* start RECORD LIST *

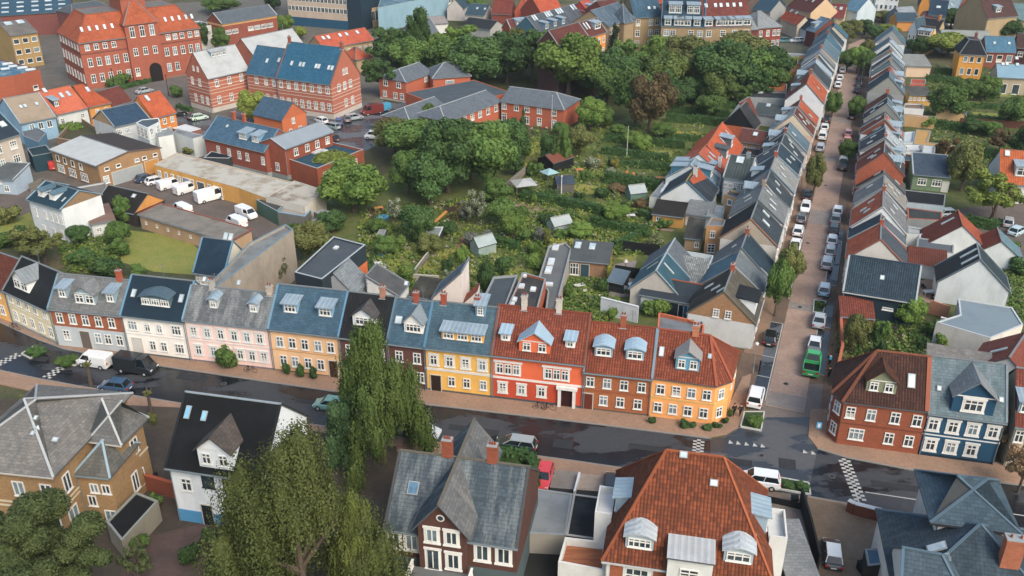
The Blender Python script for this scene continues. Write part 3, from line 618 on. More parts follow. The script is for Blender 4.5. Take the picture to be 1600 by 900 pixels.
# foreground yards
area('yard', [(0, 625), (300, 640), (620, 700), (620, 960), (-40, 960)], mat('pave', '665b50', '4d463e', k=.7), 1)
area('brick_yard', [(190, 850), (320, 820), (390, 850), (350, 960), (190, 960)], mat('pave', '77625c', '5c4d48', k=.7), 2)
area('driveway', [(1262, 780), (1445, 815), (1440, 905), (1280, 960), (1230, 900)], mat('pave', '8b7763', '75644f', k=.8), 2); area('driveway', [(1195, 778), (1262, 788), (1265, 860), (1205, 850)], mat('pave', '8d8278', '776c62', k=.8), 2)
area('driveway', [(845, 735), (905, 740), (900, 775), (838, 765)], mat('pave', '9a938b', '7d766f', k=.85), 2); area('driveway', [(905, 742), (965, 748), (955, 785), (895, 775)], mat('pave', 'b5a393', '9a8a7c', k=.85), 2)
area('yard', [(800, 760), (1192, 790), (1212, 960), (780, 960)], mat('ground', '3a3a38', '2b2c2b'), 1)

hz = MB(); hz.box(-905, 1105, -155, 1505, -1.2, 70, 0, True); ho = tag(hz.build('haze', []), kind='stuff'); hm = bpy.data.materials.new('haze'); hm.use_nodes = True; hn = hm.node_tree; hn.nodes.remove(hn.nodes['Principled BSDF'])
pv = hn.nodes.new('ShaderNodeVolumePrincipled'); pv.inputs['Color'].default_value = (.78, .88, 1, 1); pv.inputs['Density'].default_value = .00009; hn.links.new(pv.outputs[0], hn.nodes['Material Output'].inputs['Volume']); ho.data.materials.append(hm)

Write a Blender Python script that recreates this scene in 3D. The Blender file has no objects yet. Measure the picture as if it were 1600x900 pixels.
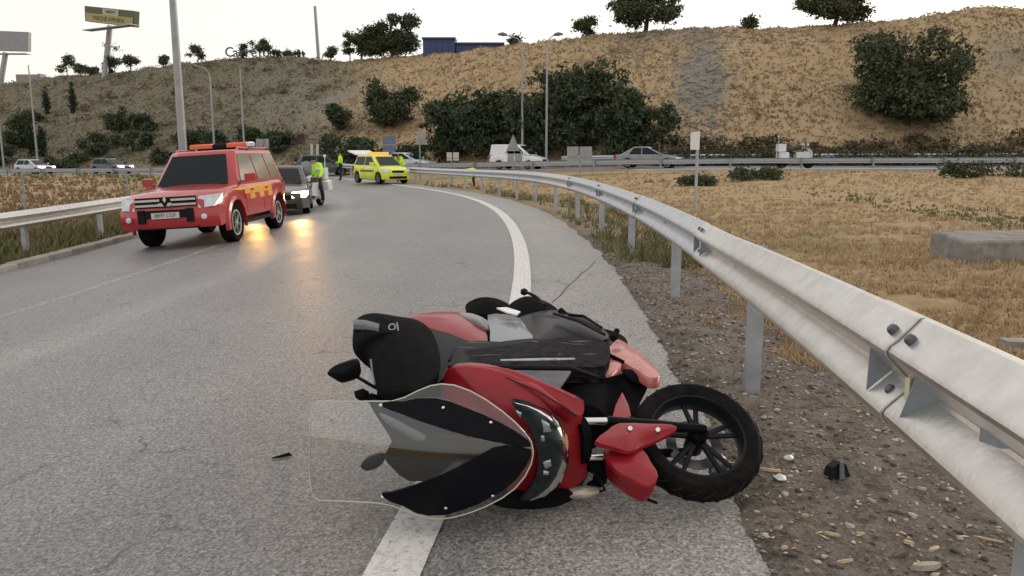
import bpy, math, random
import numpy as np
from mathutils import Vector, Matrix
R_ = math.radians
random.seed(7); RNG = np.random.default_rng(11)
scene = bpy.context.scene
COL = scene.collection
# ------------------------------------------------------------------ camera, sky, sun, exposure
PITCH = R_(9.626); FPX = 1250.0; EYE = 1.4
cam_d = bpy.data.cameras.new('camera'); cam = bpy.data.objects.new('camera', cam_d); COL.objects.link(cam)
cam.location = (0, 0, EYE); cam.rotation_euler = (R_(90) - PITCH, 0, 0)
cam_d.sensor_width = 36; cam_d.lens = 36 * FPX / 1600; cam_d.clip_start = .05; cam_d.clip_end = 3000
scene.camera = cam
SUN_EL, SUN_AZ = R_(9), R_(50)          # azimuth clockwise from +Y (towards +X)
world = bpy.data.worlds.new('World'); scene.world = world; world.use_nodes = True
wn = world.node_tree; wn.nodes.clear()
sky = wn.nodes.new('ShaderNodeTexSky'); sky.sky_type = 'NISHITA'; sky.sun_disc = False
sky.sun_elevation = SUN_EL; sky.sun_rotation = SUN_AZ
sky.air_density = .8; sky.dust_density = 3.0; sky.ozone_density = 1.0; sky.altitude = 600
hz = wn.nodes.new('ShaderNodeMix'); hz.data_type = 'RGBA'; hz.inputs[0].default_value = .62
hz.inputs[7].default_value = (7.75, 7.2, 6.5, 1)     # thin even high cloud, same over the whole sky
bgn = wn.nodes.new('ShaderNodeBackground'); bgn.inputs['Strength'].default_value = .13
wo = wn.nodes.new('ShaderNodeOutputWorld')
wn.links.new(sky.outputs[0], hz.inputs[6]); wn.links.new(hz.outputs[2], bgn.inputs['Color']); wn.links.new(bgn.outputs[0], wo.inputs['Surface'])
sun_d = bpy.data.lights.new('sun', 'SUN'); sun_d.energy = .8; sun_d.angle = R_(25); sun_d.color = (1, .88, .74)
sun = bpy.data.objects.new('sun', sun_d); COL.objects.link(sun)
sdir = Vector((math.sin(SUN_AZ) * math.cos(SUN_EL), math.cos(SUN_AZ) * math.cos(SUN_EL), math.sin(SUN_EL)))
sun.rotation_euler = (-sdir).to_track_quat('-Z', 'Y').to_euler()
vs = scene.view_settings
vs.view_transform = 'Standard'; vs.look = 'None'; vs.exposure = .5; vs.gamma = 1
try: vs.use_curve_mapping = False
except Exception: pass

# ------------------------------------------------------------------ helpers
def at(px, py, Y):
    """point on the sight line of photo pixel (px, py) at world distance Y"""
    xr = (px - 800) / FPX; yu = (450 - py) / FPX
    dy = math.cos(PITCH) + yu * math.sin(PITCH); dz = yu * math.cos(PITCH) - math.sin(PITCH)
    t = Y / dy
    return Vector((xr * t, Y, EYE + dz * t))

def ss(a, b, x):
    t = np.clip((np.asarray(x, float) - a) / (b - a), 0, 1); return t * t * (3 - 2 * t)

def _hash(ix, iy, s):
    n = (ix.astype(np.int64) * 374761393 + iy.astype(np.int64) * 668265263 + s * 1442695041) & 0xffffffff
    n = ((n ^ (n >> 13)) * 1274126177) & 0xffffffff
    return ((n ^ (n >> 16)) & 0xffff) / 65535.0
def vnoise(x, y, s=0):
    x = np.asarray(x, float); y = np.asarray(y, float)
    ix = np.floor(x); iy = np.floor(y); fx = x - ix; fy = y - iy
    fx = fx * fx * (3 - 2 * fx); fy = fy * fy * (3 - 2 * fy)
    a = _hash(ix, iy, s); b = _hash(ix + 1, iy, s); c = _hash(ix, iy + 1, s); d = _hash(ix + 1, iy + 1, s)
    return (a * (1 - fx) + b * fx) * (1 - fy) + (c * (1 - fx) + d * fx) * fy - .5
def fbm(x, y, o=4, s=0):
    r = 0; a = 1
    for k in range(o):
        r = r + a * vnoise(x * 2 ** k, y * 2 ** k, s + k); a *= .5
    return r

def tag(o, label=None, cat=None, group=None, kind=None):
    if label: o['label'] = label
    if cat: o['category'] = cat
    if group: o['group'] = group
    if kind: o['kind'] = kind
    return o
def empty(name, label, cat, loc=(0, 0, 0), rz=0, group=None, rot=None):
    o = bpy.data.objects.new(name, None); COL.objects.link(o); o.empty_display_size = .2
    o.location = loc; o.rotation_euler = rot if rot else (0, 0, rz)
    return tag(o, label, cat, group)
def children(o): return [c for c in bpy.data.objects if c.parent == o]
def copy_tree(o, kids, parent=None):
    c = o.copy(); COL.objects.link(c); c.parent = parent
    for ch in kids.get(o, []): copy_tree(ch, kids, c)
    return c
def dup(o, label, loc, rz=None):
    kids = {}
    for b in bpy.data.objects:
        if b.parent: kids.setdefault(b.parent, []).append(b)
    c = copy_tree(o, kids); c.location = loc
    if rz is not None: c.rotation_euler = (c.rotation_euler[0], c.rotation_euler[1], rz)
    c['label'] = label
    return c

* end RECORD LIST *

## WORK TO BE COMPLETED
Reproduce the listing word for word and omit its pictures.

## EXERCISE ANSWER
The Blender Python script for this scene continues. Write part 3, from line 618 on. More parts follow. The script is for Blender 4.5. Take the picture to be 1600 by 900 pixels.
# foreground yards
area('yard', [(0, 625), (300, 640), (620, 700), (620, 960), (-40, 960)], mat('pave', '665b50', '4d463e', k=.7), 1)
area('brick_yard', [(190, 850), (320, 820), (390, 850), (350, 960), (190, 960)], mat('pave', '77625c', '5c4d48', k=.7), 2)
area('driveway', [(1262, 780), (1445, 815), (1440, 905), (1280, 960), (1230, 900)], mat('pave', '8b7763', '75644f', k=.8), 2); area('driveway', [(1195, 778), (1262, 788), (1265, 860), (1205, 850)], mat('pave', '8d8278', '776c62', k=.8), 2)
area('driveway', [(845, 735), (905, 740), (900, 775), (838, 765)], mat('pave', '9a938b', '7d766f', k=.85), 2); area('driveway', [(905, 742), (965, 748), (955, 785), (895, 775)], mat('pave', 'b5a393', '9a8a7c', k=.85), 2)
area('yard', [(800, 760), (1192, 790), (1212, 960), (780, 960)], mat('ground', '3a3a38', '2b2c2b'), 1)

hz = MB(); hz.box(-905, 1105, -155, 1505, -1.2, 70, 0, True); ho = tag(hz.build('haze', []), kind='stuff'); hm = bpy.data.materials.new('haze'); hm.use_nodes = True; hn = hm.node_tree; hn.nodes.remove(hn.nodes['Principled BSDF'])
pv = hn.nodes.new('ShaderNodeVolumePrincipled'); pv.inputs['Color'].default_value = (.78, .88, 1, 1); pv.inputs['Density'].default_value = .00009; hn.links.new(pv.outputs[0], hn.nodes['Material Output'].inputs['Volume']); ho.data.materials.append(hm)

Write a Blender Python script that recreates this scene in 3D. The Blender file has no objects yet. Measure the picture as if it were 1600x900 pixels.
import bpy, math, random
import numpy as np
from mathutils import Vector, Matrix
R_ = math.radians
random.seed(7); RNG = np.random.default_rng(11)
scene = bpy.context.scene
COL = scene.collection
# ------------------------------------------------------------------ camera, sky, sun, exposure
PITCH = R_(9.626); FPX = 1250.0; EYE = 1.4
cam_d = bpy.data.cameras.new('camera'); cam = bpy.data.objects.new('camera', cam_d); COL.objects.link(cam)
cam.location = (0, 0, EYE); cam.rotation_euler = (R_(90) - PITCH, 0, 0)
cam_d.sensor_width = 36; cam_d.lens = 36 * FPX / 1600; cam_d.clip_start = .05; cam_d.clip_end = 3000
scene.camera = cam
SUN_EL, SUN_AZ = R_(9), R_(50)          # azimuth clockwise from +Y (towards +X)
world = bpy.data.worlds.new('World'); scene.world = world; world.use_nodes = True
wn = world.node_tree; wn.nodes.clear()
sky = wn.nodes.new('ShaderNodeTexSky'); sky.sky_type = 'NISHITA'; sky.sun_disc = False
sky.sun_elevation = SUN_EL; sky.sun_rotation = SUN_AZ
sky.air_density = .8; sky.dust_density = 3.0; sky.ozone_density = 1.0; sky.altitude = 600
hz = wn.nodes.new('ShaderNodeMix'); hz.data_type = 'RGBA'; hz.inputs[0].default_value = .62
hz.inputs[7].default_value = (7.75, 7.2, 6.5, 1)     # thin even high cloud, same over the whole sky
bgn = wn.nodes.new('ShaderNodeBackground'); bgn.inputs['Strength'].default_value = .13
wo = wn.nodes.new('ShaderNodeOutputWorld')
wn.links.new(sky.outputs[0], hz.inputs[6]); wn.links.new(hz.outputs[2], bgn.inputs['Color']); wn.links.new(bgn.outputs[0], wo.inputs['Surface'])
sun_d = bpy.data.lights.new('sun', 'SUN'); sun_d.energy = .8; sun_d.angle = R_(25); sun_d.color = (1, .88, .74)
sun = bpy.data.objects.new('sun', sun_d); COL.objects.link(sun)
sdir = Vector((math.sin(SUN_AZ) * math.cos(SUN_EL), math.cos(SUN_AZ) * math.cos(SUN_EL), math.sin(SUN_EL)))
sun.rotation_euler = (-sdir).to_track_quat('-Z', 'Y').to_euler()
vs = scene.view_settings
vs.view_transform = 'Standard'; vs.look = 'None'; vs.exposure = .5; vs.gamma = 1
try: vs.use_curve_mapping = False
except Exception: pass

# ------------------------------------------------------------------ helpers
def at(px, py, Y):
    """point on the sight line of photo pixel (px, py) at world distance Y"""
    xr = (px - 800) / FPX; yu = (450 - py) / FPX
    dy = math.cos(PITCH) + yu * math.sin(PITCH); dz = yu * math.cos(PITCH) - math.sin(PITCH)
    t = Y / dy
    return Vector((xr * t, Y, EYE + dz * t))

def ss(a, b, x):
    t = np.clip((np.asarray(x, float) - a) / (b - a), 0, 1); return t * t * (3 - 2 * t)

def _hash(ix, iy, s):
    n = (ix.astype(np.int64) * 374761393 + iy.astype(np.int64) * 668265263 + s * 1442695041) & 0xffffffff
    n = ((n ^ (n >> 13)) * 1274126177) & 0xffffffff
    return ((n ^ (n >> 16)) & 0xffff) / 65535.0
def vnoise(x, y, s=0):
    x = np.asarray(x, float); y = np.asarray(y, float)
    ix = np.floor(x); iy = np.floor(y); fx = x - ix; fy = y - iy
    fx = fx * fx * (3 - 2 * fx); fy = fy * fy * (3 - 2 * fy)
    a = _hash(ix, iy, s); b = _hash(ix + 1, iy, s); c = _hash(ix, iy + 1, s); d = _hash(ix + 1, iy + 1, s)
    return (a * (1 - fx) + b * fx) * (1 - fy) + (c * (1 - fx) + d * fx) * fy - .5
def fbm(x, y, o=4, s=0):
    r = 0; a = 1
    for k in range(o):
        r = r + a * vnoise(x * 2 ** k, y * 2 ** k, s + k); a *= .5
    return r

def tag(o, label=None, cat=None, group=None, kind=None):
    if label: o['label'] = label
    if cat: o['category'] = cat
    if group: o['group'] = group
    if kind: o['kind'] = kind
    return o
def empty(name, label, cat, loc=(0, 0, 0), rz=0, group=None, rot=None):
    o = bpy.data.objects.new(name, None); COL.objects.link(o); o.empty_display_size = .2
    o.location = loc; o.rotation_euler = rot if rot else (0, 0, rz)
    return tag(o, label, cat, group)
def children(o): return [c for c in bpy.data.objects if c.parent == o]
def copy_tree(o, kids, parent=None):
    c = o.copy(); COL.objects.link(c); c.parent = parent
    for ch in kids.get(o, []): copy_tree(ch, kids, c)
    return c
def dup(o, label, loc, rz=None):
    kids = {}
    for b in bpy.data.objects:
        if b.parent: kids.setdefault(b.parent, []).append(b)
    c = copy_tree(o, kids); c.location = loc
    if rz is not None: c.rotation_euler = (c.rotation_euler[0], c.rotation_euler[1], rz)
    c['label'] = label
    return c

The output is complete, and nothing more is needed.